Frequently Asked Questions

What happens if I have 100% Gland Fill?

Rubber is volumetrically incompressible. If the rubber fills 100% of the metal groove, any thermal expansion (from engine heat or friction) will result in the rubber exerting immense hydraulic pressure on the surrounding metal, leading to shattered housings or sheared bolts.

Why is Dynamic Squeeze lower than Static Squeeze?

Dynamic seals (where parts physically drag across the rubber, like a cylinder piston) experience friction. High squeeze increases friction exponentially, causing the rubber to overheat, twist in the groove (spiral failure), and rip. A lighter squeeze of 10% balances sealing with lifespan.

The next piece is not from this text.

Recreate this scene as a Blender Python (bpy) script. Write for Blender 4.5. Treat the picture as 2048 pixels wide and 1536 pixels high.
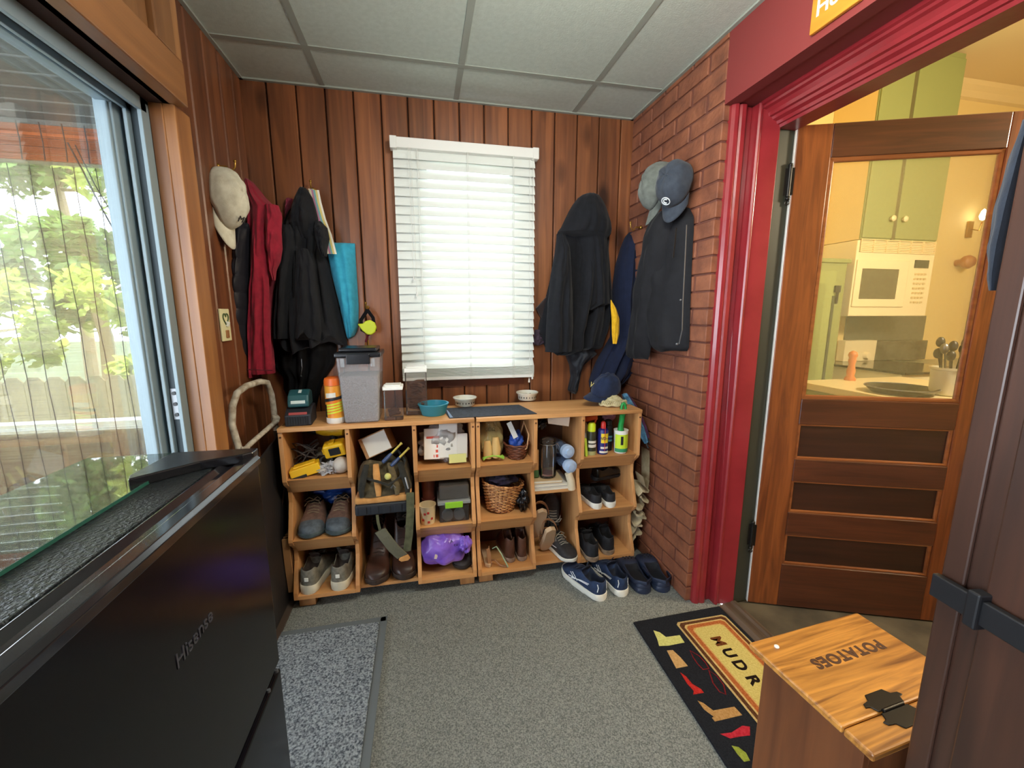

How does an O-Ring really seal at high pressure?

The initial 'squeeze' only creates a low-pressure seal. When high-pressure fluid enters the groove, it physically pushes the entire O-ring to the downstream side of the groove, squishing it tightly against the far wall and forcing it into the extrusion gap. The pressure itself is what actually seals the joint.